Thanks – so what else should our readers know about your work and what you’re currently focused on?
At the heart of all my work is my writing. That makes sense. When I found out I was a good writer in college, I started writing poetry, which led to newspaper writing, which led to magazine and radio writing, which led to television and book writing. Songwriting came next, and as you might expect, I am a word person. What I didn’t know is that I’m a pretty good melody writer, too. When I was a child, I used to sit at my mother’s upright piano in the basement and pick out melodies with one finger. I could usually remember them and repeat them. As a journalist, I once had the opportunity to ask George Strait what was more important to a hit song, the melody or the lyrics. He thought about and said it was the melody. So that’s what I think. Lyrics can grab you and tell a story that evokes emotions, but a catchy melody will get stuck in your brain and replay over and over.
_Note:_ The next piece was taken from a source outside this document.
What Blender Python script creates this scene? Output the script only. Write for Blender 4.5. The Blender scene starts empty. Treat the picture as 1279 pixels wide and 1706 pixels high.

Some people call it an ear worm. When people say I’ll be singing that one all day, they are thinking about the melody. The other thing I focus on is the beat. I’m a drummer, remember. Sometimes I call my songs “Stories with a Beat.”

Can you tell us more about what you were like growing up?
I was an outgoing kid, played sports, music, got good grades. I always had the drive to excel. I liked winning but I wasn’t afraid to lose. My main interests were baseball, learning, reading, and music. In high school, I played 4 years of varsity baseball and became co-captain of the team. I also became the president of the student council. When I was about 5 years old, I followed the mailman around the block on my tricycle. Our parents let me and a friend take a city bus from our suburban home in Boylston, MA into the city of Worcester, MA by ourselves when we were 10 years old. I once got arrested for sleeping on the beach on Cape Cod.